Author’s new book looks at dating in London from the black perspective

An author’s new book reveals the trials and tribulations of dating in your mid-thirties from the black perspective in London.

Symona’s Still Single, Lisa Bent’s debut romance novel is now on sale.

Beginning as a memoir compiled from blogs and Facebook posts, Lisa created this novel to question what it means to exist and be a Black woman looking for love in the UK.

Symona’s understanding of her identity, fears and beliefs run throughout the book alongside her failed relationships, past trauma and powerful sisterhood.

Examining the psychological impact and inner self work required to heal and thrive, this is not your average romance novel.

At a time when representations of Black love and Black romance are at the forefront of collective imaginations, Lisa’s debut novel is an exciting addition to the literary landscape.

“Blindspots and repeating patterns exist in all our stories,” said Lisa. “Symona’s journey of reflection shows the power of self-exploration. In turn, gently nudging you to look at yours.

“My journey is my story. Which is valid and matters. Black British authors especially in the romance genre are lacking, I hope my voice, my South London voice resonates.

“I still love South London because Greenwich Park is one of my favourite park in London and Blackheath is a hidden gem.

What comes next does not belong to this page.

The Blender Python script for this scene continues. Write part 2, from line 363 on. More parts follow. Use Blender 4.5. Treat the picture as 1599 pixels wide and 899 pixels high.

“Growing up in South London has contributed so much to my journey. When a DJ asks “make some noise if you’re from South London” the club will always roar with the loudest cheers.

“People from South London, get about. We will travel anywhere for an experience and I love that.”

Lisa Bent is part of #Twentyin2020 a cohort of 20 Black British writers to be published in the same year, a first in the UK.

She is also part of The Black Writers Guild.

Valerie Brandes, founder of Jacaranda books who published Lisa’s book, said: “Lisa Bent is an original talent who, in writing Symona’s Still Single, has given us a keen insight into a world rarely imagined in fiction, that of the modern British Black woman.”